Most government policies, including immigration and tariffs, have an immaterial long-term effect on inflation or growth. Corporate tax policy and major changes in anti-trust enforcement do have an enormous impact on economic growth and stock prices. Most market forecasters, including the Fed, are ignoring the inflation and growth impacts of the dollar appreciating by 8% over the last 3 months.
![]() | Bond Market: |
We remain bullish on bonds despite the recent sharp selloff of 10-year treasuries in response to a hawkish Fed and expect the 10-year to move into the 3.5%-4.0% range by the end of 2025.
The best cure for higher rates is higher rates.

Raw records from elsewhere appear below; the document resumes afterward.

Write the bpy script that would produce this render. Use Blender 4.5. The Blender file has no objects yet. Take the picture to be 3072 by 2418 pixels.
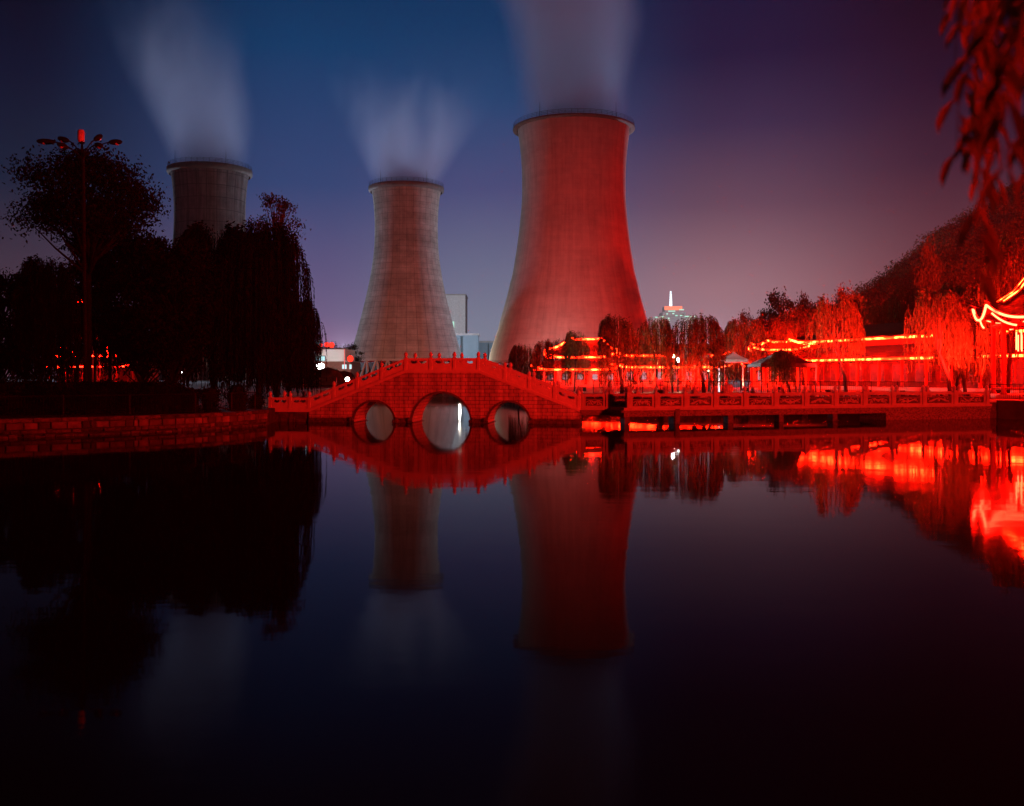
import bpy, math, random
from mathutils import Vector, Matrix
from math import sin, cos, pi, sqrt, radians

S = bpy.context.scene
COL = S.collection
F, CX, HY, CAM = 2950.0, 1536.0, 1128.0, 3.0

def PX(px, Y): return (px - CX) * Y / F
def PZ(py, Y): return CAM - (py - HY) * Y / F
def P(px, py, Y): return Vector((PX(px, Y), Y, PZ(py, Y)))

# ------------------------------------------------------------------ materials
def nmat(name):
    m = bpy.data.materials.new(name); m.use_nodes = True
    nt = m.node_tree; nt.nodes.clear()
    out = nt.nodes.new('ShaderNodeOutputMaterial')
    return m, nt, out

def N(nt, kind, **kw):
    n = nt.nodes.new('ShaderNode' + kind)
    for k, v in kw.items():
        if k in n.inputs: n.inputs[k].default_value = v
        else: setattr(n, k, v)
    return n

def rgb(c): return (c[0], c[1], c[2], 1.0)

def surface(name, a, b, scale=3.0, rough=0.8, bump=0.15, detail=8.0, stretch=(1, 1, 1), spec=0.3, metallic=0.0):
    """noise-mottled principled surface"""
    m, nt, out = nmat(name)
    tc = N(nt, 'TexCoord'); mp = N(nt, 'Mapping'); mp.inputs['Scale'].default_value = stretch
    nt.links.new(tc.outputs['Object'], mp.inputs['Vector'])
    no = N(nt, 'TexNoise', Scale=scale, Detail=detail, Roughness=0.62)
    nt.links.new(mp.outputs[0], no.inputs['Vector'])
    cr = N(nt, 'ValToRGB')
    cr.color_ramp.elements[0].position = 0.3; cr.color_ramp.elements[0].color = rgb(a)
    cr.color_ramp.elements[1].position = 0.7; cr.color_ramp.elements[1].color = rgb(b)
    nt.links.new(no.outputs['Fac'], cr.inputs['Fac'])
    bs = N(nt, 'BsdfPrincipled', Roughness=rough, Metallic=metallic)
    bs.inputs['Specular IOR Level'].default_value = spec
    nt.links.new(cr.outputs[0], bs.inputs['Base Color'])
    if bump:
        bu = N(nt, 'Bump', Strength=bump, Distance=0.05)
        nt.links.new(no.outputs['Fac'], bu.inputs['Height']); nt.links.new(bu.outputs[0], bs.inputs['Normal'])
    nt.links.new(bs.outputs[0], out.inputs['Surface'])
    return m

def brickwork(name, a, b, mortar, w, h, size=0.018, axis='xz', rough=0.85, offset=0.5, damp=False):
    m, nt, out = nmat(name)
    tc = N(nt, 'TexCoord'); sp = N(nt, 'SeparateXYZ'); cb = N(nt, 'CombineXYZ')
    nt.links.new(tc.outputs['Object'], sp.inputs[0])
    nt.links.new(sp.outputs['X' if axis[0] == 'x' else 'Y'], cb.inputs['X']); nt.links.new(sp.outputs['Z'], cb.inputs['Y'])
    br = N(nt, 'TexBrick', Scale=1.0); br.offset = offset
    br.inputs['Color1'].default_value = rgb(a); br.inputs['Color2'].default_value = rgb(b); br.inputs['Mortar'].default_value = rgb(mortar)
    br.inputs['Mortar Size'].default_value = size; br.inputs['Brick Width'].default_value = w; br.inputs['Row Height'].default_value = h
    br.inputs['Mortar Smooth'].default_value = 0.2
    nt.links.new(cb.outputs[0], br.inputs['Vector'])
    no = N(nt, 'TexNoise', Scale=4.0, Detail=8.0, Roughness=0.65)
    nt.links.new(tc.outputs['Object'], no.inputs['Vector'])
    mr = N(nt, 'MapRange'); mr.inputs['From Min'].default_value = 0.3; mr.inputs['From Max'].default_value = 0.7
    mr.inputs['To Min'].default_value = 0.72; mr.inputs['To Max'].default_value = 1.08
    nt.links.new(no.outputs['Fac'], mr.inputs[0])
    mx = N(nt, 'MixRGB', blend_type='MULTIPLY'); mx.inputs[0].default_value = 1.0
    nt.links.new(br.outputs['Color'], mx.inputs[1]); nt.links.new(mr.outputs[0], mx.inputs[2])
    if damp:
        # rain streaks below the edge band, and a ragged tide mark
        mp2 = N(nt, 'Mapping'); mp2.inputs['Scale'].default_value = (2.2, 1, .22); nt.links.new(tc.outputs['Object'], mp2.inputs['Vector'])
        n2 = N(nt, 'TexNoise', Scale=1.0, Detail=6.0, Roughness=.7); nt.links.new(mp2.outputs[0], n2.inputs['Vector'])
        m2 = N(nt, 'MapRange'); m2.inputs['From Min'].default_value = .40; m2.inputs['From Max'].default_value = .62; m2.inputs['To Min'].default_value = .55; m2.inputs['To Max'].default_value = 1.08
        nt.links.new(n2.outputs['Fac'], m2.inputs[0])
        x2 = N(nt, 'MixRGB', blend_type='MULTIPLY'); x2.inputs[0].default_value = 1.0; nt.links.new(mx.outputs[0], x2.inputs[1]); nt.links.new(m2.outputs[0], x2.inputs[2])
        ad = N(nt, 'Math', operation='ADD'); sc = N(nt, 'Math', operation='MULTIPLY'); sc.inputs[1].default_value = -.55
        nt.links.new(no.outputs['Fac'], sc.inputs[0]); nt.links.new(sp.outputs['Z'], ad.inputs[0]); nt.links.new(sc.outputs[0], ad.inputs[1])
        m3 = N(nt, 'MapRange'); m3.inputs['From Min'].default_value = -.08; m3.inputs['From Max'].default_value = .14; m3.inputs['To Min'].default_value = .18; m3.inputs['To Max'].default_value = 1.0
        nt.links.new(ad.outputs[0], m3.inputs[0])
        x3 = N(nt, 'MixRGB', blend_type='MULTIPLY'); x3.inputs[0].default_value = 1.0; nt.links.new(x2.outputs[0], x3.inputs[1]); nt.links.new(m3.outputs[0], x3.inputs[2]); mx = x3
    bs = N(nt, 'BsdfPrincipled', Roughness=rough); bs.inputs['Specular IOR Level'].default_value = 0.25
    nt.links.new(mx.outputs[0], bs.inputs['Base Color'])
    inv = N(nt, 'Math', operation='SUBTRACT'); inv.inputs[0].default_value = 1.0
    nt.links.new(br.outputs['Fac'], inv.inputs[1])
    bu = N(nt, 'Bump', Strength=0.6, Distance=0.03)
    nt.links.new(inv.outputs[0], bu.inputs['Height']); nt.links.new(bu.outputs[0], bs.inputs['Normal'])
    nt.links.new(bs.outputs[0], out.inputs['Surface'])
    return m

def glow(name, c, strength, sample=False, breakup=0.0, scale=1.5):
    """a lit lamp or tube; breakup dims patches of it (uneven gas tubes, single bulbs)"""
    m, nt, out = nmat(name)
    em = N(nt, 'Emission', Strength=strength); em.inputs['Color'].default_value = rgb(c)
    if breakup:
        tc = N(nt, 'TexCoord'); no = N(nt, 'TexNoise', Scale=scale, Detail=3.0)
        nt.links.new(tc.outputs['Object'], no.inputs['Vector'])
        mr = N(nt, 'MapRange'); mr.inputs['From Min'].default_value = 0.41; mr.inputs['From Max'].default_value = 0.6
        mr.inputs['To Min'].default_value = strength * (1 - breakup); mr.inputs['To Max'].default_value = strength
        nt.links.new(no.outputs['Fac'], mr.inputs[0]); nt.links.new(mr.outputs[0], em.inputs['Strength'])
    nt.links.new(em.outputs[0], out.inputs['Surface'])
    m.cycles.emission_sampling = 'AUTO' if sample else 'NONE'
    return m

def leaf_mat(name, a, b, trans=0.35):
    m, nt, out = nmat(name)
    tc = N(nt, 'TexCoord'); no = N(nt, 'TexNoise', Scale=0.9, Detail=4.0)
    nt.links.new(tc.outputs['Object'], no.inputs['Vector'])
    cr = N(nt, 'ValToRGB')
    cr.color_ramp.elements[0].position = 0.35; cr.color_ramp.elements[0].color = rgb(a)
    cr.color_ramp.elements[1].position = 0.65; cr.color_ramp.elements[1].color = rgb(b)
    nt.links.new(no.outputs['Fac'], cr.inputs['Fac'])
    d = N(nt, 'BsdfDiffuse'); t = N(nt, 'BsdfTranslucent'); mx = N(nt, 'MixShader'); mx.inputs[0].default_value = trans
    nt.links.new(cr.outputs[0], d.inputs['Color']); nt.links.new(cr.outputs[0], t.inputs['Color'])
    nt.links.new(d.outputs[0], mx.inputs[1]); nt.links.new(t.outputs[0], mx.inputs[2])
    nt.links.new(mx.outputs[0], out.inputs['Surface'])
    return m

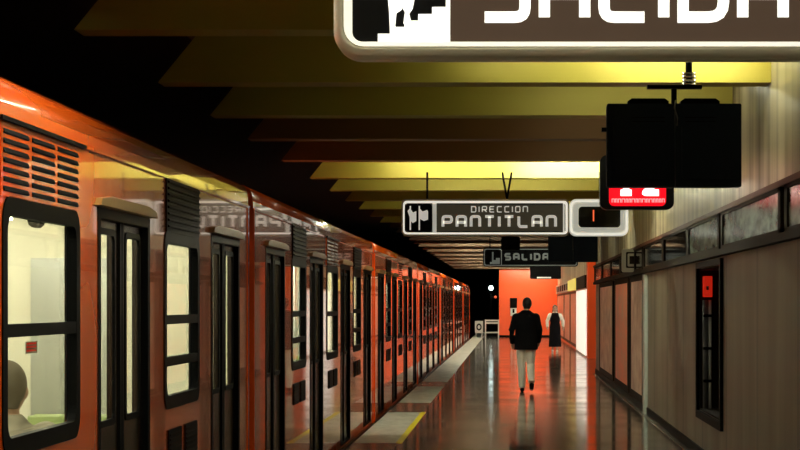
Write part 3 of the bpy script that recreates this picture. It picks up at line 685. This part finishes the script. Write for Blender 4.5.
    # doors
    for d in doors:
        c = S0+d
        MB().ring([(c-.70, .0), (c+.70, .0), (c+.70, 2.10), (c-.70, 2.10)], [(c-.635, .012), (c+.635, .012), (c+.635, 2.05), (c-.635, 2.05)], 0, SX-.03, SX+.004).build('door_surround', 'black', t)
        MB().prism([(c-.78, 2.105), (c+.78, 2.105), (c+.74, 2.14), (c+.5, 2.158), (c-.5, 2.158), (c-.74, 2.14)], 0, SX, SX+.034).build('door_hood', 'brass', t, bevel=.003)
        for s in (-1, 1):
            ya, yb = (c-.64, c-.008) if s < 0 else (c+.008, c+.64)
            wa, wb = (c-.54, c-.15) if s < 0 else (c+.15, c+.54)
            dr = MB().ring([(ya, .015), (yb, .015), (yb, 2.055), (ya, 2.055)], [(wa, 1.06), (wb, 1.06), (wb, 1.99), (wa, 1.99)], 0, SX-.065, SX-.028).build('door', 'door', t)
            MB().ring(rrect(wa-.02, wb+.02, 1.04, 2.01, .05), rrect(wa+.012, wb-.012, 1.072, 1.978, .035), 0, SX-.035, SX-.022).build('door_gasket', 'black', dr)
            MB().box(SX-.048, SX-.042, wa, wb, 1.06, 1.99).build('door_glass', 'glass', dr)
            yy = c+s*.03; MB().box(SX-.028, SX-.016, yy-.022, yy+.022, .02, 2.05).build('door_edge_rubber', 'black', dr)
    return t
M['cove'] = mat('backlit advert cove', (.9, .9, .85), .5, emit=.9, ecol=(1, 1, .92))
M['far_pane'] = mat('far window pane', (.35, .34, .26), .2)
carA = make_car()
cars = [(0, 'second orange metro car from the viewer, brown with reflections of the ceiling beams'), (-1, 'nearest orange metro car with large louvres and a seated passenger in its window'),
        (1, 'third orange metro car from the viewer'), (2, 'fourth orange metro car, before the brightly lit stretch'), (3, 'fifth orange metro car, first of the brightly lit ones'),
        (4, 'sixth orange metro car, last but one of the train'), (5, 'farthest orange metro car at the tunnel mouth')]
for k, lb in cars:
    o = carA if k == 0 else copy_tree(carA)
    o.location.y = S0+BODY/2+k*TL; o['label'] = lb

# ------------------------------------------------------------------ people
def remesh(mb, name, m, parent, vox, smooth=3):
    o = mb.build(name, m, parent)
    md = o.modifiers.new('r', 'REMESH'); md.mode = 'VOXEL'; md.voxel_size = vox
    ms = o.modifiers.new('s', 'SMOOTH'); ms.factor = .5; ms.iterations = smooth
    dg = bpy.context.evaluated_depsgraph_get(); dg.update()
    me = bpy.data.meshes.new_from_object(o.evaluated_get(dg)); o.modifiers.clear(); old = o.data; o.data = me
    for p in me.polygons: p.use_smooth = True
    if not me.materials: me.materials.append(M[m])
    return o
def V(*a): return Vector(a)
def person(loc, fwd, label, J, cl, hair, vox=.009, group=None, face=False, hscale=1.0):
    """J: joints in person space (x right of the person, y forward, z up)"""
    f = Vector((fwd[0], fwd[1], 0)).normalized(); r = Vector((f.y, -f.x, 0)); O = Vector(loc)
    W = lambda p: O+r*p[0]+f*p[1]+Vector((0, 0, p[2]))
    R = (r, f)
    t = thing('person', loc, label, 'person', group)
    Jw = {k: W(p) for k, p in J.items()}
    b = MB()
    pe, ch, nk, hd = Jw['pelvis'], Jw['chest'], Jw['neck'], Jw['head']
    def torso(mb, g, lowz=0):
        mb.loft([(pe+V(0,0,-.10), .13+g, .10+g), (pe, .165+g, .12+g), (pe.lerp(ch, .4), .14+g, .105+g), (ch, .165+g, .12+g), (ch.lerp(nk, .55), .17+g, .105+g), (ch.lerp(nk, .85), .11+g, .08+g), (nk, .055+g*.4, .055+g*.4)], R=R)
    torso(b, 0)
    b.tube([nk+V(0,0,-.05), nk.lerp(hd, .6)], [.062, .052], 14)
    h = hscale
    b.ball(hd, (.078*h, .095*h, .115*h) if abs(f.y) > .5 else (.095*h, .078*h, .115*h), 20)
    b.ball(hd+f*.055+V(0,0,-.06), (.045, .045, .05), 14)                        # jaw
    b.ball(hd+f*.10+V(0,0,-.02), (.014, .02, .026), 10)                         # nose
    for s in (-1, 1): b.ball(hd+r*s*.078*h+V(0,0,-.01), (.014, .022, .032), 10)  # ears
    for s, S in ((-1, 'l'), (1, 'r')):
        sh, el, wr = Jw['sh'+S], Jw['el'+S], Jw['wr'+S]
        b.tube([sh, sh.lerp(el, .5), el, el.lerp(wr, .4), wr], [.055, .047, .038, .038, .026], 12); b.ball(sh, .062)
        dirn = (wr-el).normalized(); palm = wr+dirn*.05
        b.tube([wr, wr+dirn*.03, wr+dirn*.085], [.024, .034, .032], 10)
        side = dirn.cross(r); side = f if abs(dirn.dot(f)) < .8 else Vector((0, 0, 1))
        for k in range(4):                                                      # fingers, unequal and bent inward
            base = wr+dirn*.08+side*((k-1.5)*.019); ln = (.062, .075, .07, .052)[k]
            b.tube([base, base+dirn*ln*.5, base+dirn*ln*.85-r*s*ln*.35], [.0095, .009, .0075], 8)
        tb = wr+dirn*.03+side*.03; b.tube([tb, tb+side*.022+dirn*.03, tb+side*.025+dirn*.062-r*s*.01], [.012, .0105, .009], 8)
        hp, kn, an = Jw['hp'+S], Jw['kn'+S], Jw['an'+S]
        b.tube([hp, hp.lerp(kn, .5), kn, kn.lerp(an, .35), an], [.088, .074, .054, .053, .036], 14); b.ball(hp, .09)
        b.tube([an, an+f*.05+V(0,0,-.04), Jw['to'+S]], [.036, .036, .025], 10)
    body = remesh(b, 'body', 'skin', t, vox, 2)
    hb = MB()
    hb.ball(hd-f*.018+V(0,0,.022), (.088*h, .10*h, .112*h) if abs(f.y) > .5 else (.10*h, .088*h, .112*h), 20)
    if hair[1] == 'long': hb.loft([(hd-f*.05+V(0,0,-.24), .07, .03), (hd-f*.05+V(0,0,-.1), .095, .055), (hd-f*.03+V(0,0,.02), .088, .075)], R=R)
    else: hb.loft([(hd-f*.055+V(0,0,-.085), .06, .035), (hd-f*.045, .08, .055)], R=R)
    ho = remesh(hb, 'hair', hair[0], t, vox, 2)
    if face:
        for s in (-1, 1): MB().ball(hd+f*.088+r*s*.03+V(0,0,.005), .012, 10).build('eye', 'eye', t, smooth=True)
        MB().ball(hd+f*.098+V(0,0,-.062), (.022, .008, .007), 10).build('mouth', 'lip', t, smooth=True)
    for part, m, kw in cl:
        c = MB()
        if part in ('jacket', 'coat', 'blouse'):
            g = kw.get('g', .025); hem = kw.get('hem', .12)
            c.loft([(pe+V(0,0,-hem), .185+g, .13+g), (pe+V(0,0,.05), .175+g, .125+g), (pe.lerp(ch, .5), .165+g, .118+g), (ch, .185+g, .13+g), (ch.lerp(nk, .5), .195+g, .115+g), (ch.lerp(nk, .78), .15+g, .09+g), (ch.lerp(nk, .92), .09+g, .065+g), (nk+V(0,0,.025), .07, .07)], R=R)
            for s, S in ((-1, 'l'), (1, 'r')):
                sh, el, wr = Jw['sh'+S], Jw['el'+S], Jw['wr'+S]
                c.tube([sh, sh.lerp(el, .5), el, el.lerp(wr, .5), wr], [.078, .068, .060, .056, .046], 14); c.ball(sh+V(0,0,-.012), .078)
        if part == 'trousers':
            c.loft([(pe+V(0,0,-.13), .15, .115), (pe, .18, .135), (pe+V(0,0,.08), .165, .125)], R=R)
            for S in 'lr':
                hp, kn, an = Jw['hp'+S], Jw['kn'+S], Jw['an'+S]
                c.tube([hp, hp.lerp(kn, .5), kn, kn.lerp(an, .5), an+V(0,0,.0)], [.10, .09, .076, .072, .062], 14); c.ball(hp, .10)
        if part == 'dress':
            c.loft([(pe+V(0,0,-kw['len']), .22, .15), (pe+V(0,0,-.35), .20, .14), (pe, .19, .14), (pe.lerp(ch, .5), .16, .12), (ch, .185, .14), (ch.lerp(nk, .6), .165, .125), (ch.lerp(nk, .9), .11, .09)], R=R)
        if part == 'shoes':
            for S in 'lr':
                an, to = Jw['an'+S], Jw['to'+S]; d = (to-an); d.z = 0
                dn = f
                c2 = MB(); c2.tube([an-dn*.05+V(0,0,-.045), an+dn*.03+V(0,0,-.045), to+dn*.03+V(0,0,.0)], [.042, .045, .034], 12)
                remesh(c2, 'shoe', m, t, vox, 1)
            continue
        remesh(c, part, m, t, vox, 3)
    return t
# the walking man, seen from behind
D = 38.4
walk = dict(pelvis=(0, 0, .95), chest=(0, .03, 1.27), neck=(.0, .06, 1.50), head=(.02, .10, 1.635),
    shl=(-.18, .04, 1.405), shr=(.18, .04, 1.405), ell=(-.27, -.07, 1.15), elr=(.25, -.02, 1.15), wrl=(-.255, .05, .91), wrr=(.23, .12, .93),
    hpl=(-.09, 0, .90), hpr=(.09, 0, .90), knl=(-.085, .05, .50), knr=(.085, .03, .50), anl=(-.07, .10, .085), anr=(.10, -.30, .19),
    tol=(-.075, .24, .03), tor=(.105, -.20, .055))
person((PX(526, D), D, 0), (0, 1), 'person in black jacket and light grey trousers walking away down the platform', walk,
    [('trousers', 'trousers', {}), ('jacket', 'jacket', {'g': .035, 'hem': .16}), ('shoes', 'black', {})], ('hair_black', 'short'))
# the woman coming this way
D = 70.4
k = .905
wm = {a: (b_[0]*k, b_[1]*k, b_[2]*k) for a, b_ in walk.items()}
wm.update(ell=(-.27, .02, 1.06), elr=(.27, .02, 1.06), wrl=(-.27, .16, .86), wrr=(.26, .14, .86), anr=(.08, -.10, .09), tor=(.085, .03, .03), knr=(.08, .04, .46), head=(.0, .06, 1.485), neck=(0, .03, 1.36))
person((PX(555, D), D, 0), (0, -1), 'person in long black dress over white sleeves walking towards the viewer', wm,
    [('blouse', 'blouse', {'g': -.005, 'hem': .02}), ('dress', 'dress', {'len': .68}), ('shoes', 'blouse', {})], ('hair_brown', 'long'), vox=.01, face=True)
# the seated passenger in the nearest car
sit = dict(pelvis=(0, 0, .58), chest=(0, -.02, .90), neck=(0, .01, 1.12), head=(0, .05, 1.255),
    shl=(-.18, 0, 1.05), shr=(.18, 0, 1.05), ell=(-.23, .03, .78), elr=(.23, .03, .78), wrl=(-.12, .24, .72), wrr=(.12, .24, .72),
    hpl=(-.09, .02, .56), hpr=(.09, .02, .56), knl=(-.11, .42, .54), knr=(.11, .42, .54), anl=(-.11, .44, .10), anr=(.11, .44, .10), tol=(-.11, .58, .04), tor=(.11, .58, .04))
person((-2.26, 9.24, .0), (0, 1), 'seated passenger in grey coat seen through the nearest train window', sit,
    [('coat', 'grey_cloth', {'g': .02, 'hem': .08}), ('trousers', 'jacket', {}), ('shoes', 'black', {})], ('hair_grey', 'short'), vox=.009)
# small red notice inside the near car
st_ = MB().box(-1.992, -1.990, 8.47, 8.68, 1.435, 1.485).build('sticker', 'white_paint')
for z in (1.443, 1.458, 1.472): MB().box(-1.990, -1.989, 8.49, 8.66, z, z+.008).build('red_line', 'extinguisher', st_)
tag(st_, 'small red and white notice stuck inside the nearest train window', 'sticker')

There has been almost 120bp of tightening in financial conditions and associated increase in the dollar that has not yet been reflected in economic growth or inflation.
We believe that fears of accelerating inflation are completely irrational. Inflation is caused by excessive monetary growth and energy shocks and is not significantly impacted by other government policies.
Tight Fed policy has already triggered a housing recession with residential investment declining by an average of 3.5% over the last two quarters. The only financial condition that matters is the 30-year mortgage rate as housing declines have caused 11/12 post WWII recessions.
The “Hatfield Rule” is a recession indicator which states that if housing starts drop below 1.1MM there will be a recession. It is superior to the “Sahm” rule as housing is a leading indicator and employment is a lagging indicator.
Trump administration policies are actually deflationary as pro-growth policies reduce inflation (quantity theory of money) and strengthen the dollar which has already appreciated by 10%. Dollar appreciation is highly deflationary and would almost fully offset any potential tariff increases.
![]() | Economics & Fed: |
We expect that there will be 5-10% tariffs put on most imports to the US. We believe that this is bullish for the stock market as the revenue from tariffs with a 10% tariff raising $1.9 Trillion will be used to fund a substantial personal and corporate income tax which will power the stock market over our 7,000 target (Assumes effective corporate rate of 18%). The tariff’s price impact will be muted by a very strong dollar that has rallied 8% since Trump’s election became obvious. The Congress is also proposing $1.5-2.0 trillion of spending cuts that should provide ample budget authority for a large corporate tax cut.
We expect 3 Fed rate cuts this year. Despite the recent hot CPI print, we continue to forecast core PCE inflation will gradually decline to the 2% area by year-end as the 2-year delayed shelter component slowly moves toward current market rates. We expect the Fed to cut in the second quarter precipitated by a slowing US economy dragged down by high long-term rates.
Real time inflation- CPI-R (using market rents instead of lagged BLS panels) is running below 2% and PCE-R core is running at only 2.1% Y/Y.
The current Fed is very dangerous and needs to be reformed. Specifically, it slavishly follows an index that trails real time market inflation by two years resulting in the Fed being constantly behind the curve. In addition, the Fed’s arbitrary 2% target has been proven to be too low as it caused the great financial crisis.
The Fed should adopt a more flexible target range of 2-3% and modernize CPI/PCE to ensure real time pricing of inflation. It should also adopt an unemployment target range to balance out its stated dual mandate. Finally, it should adopt a free market approach of targeting steady growth of the money supply in line with nominal GDP growth and letting the Fed Funds rate float within a larger band based on market conditions.
We believe that Chair Powell should be removed by the President for neglect of duty and incompetence based on his role in creating the great inflation due to excessive money supply expansion and aggressive advocation of profligate government spending. The new Chair could lead the modernization of the Fed’s policy framework.
![]() | Commodities |
We are lowering our 2025 target range on oil from $70-$90 to $60-$80 as it has become clear that Trump will use his influence with the Saudis and Russia to limit price increases despite tighter sanction on Iran. This policy will offset a good portion of one-time price increases from tariffs.
Pollution taxes are by far the most economic method to rapidly reduce carbon and improve the environment. Limiting natural gas production is highly destructive to the global environment and has led to regime change in Europe.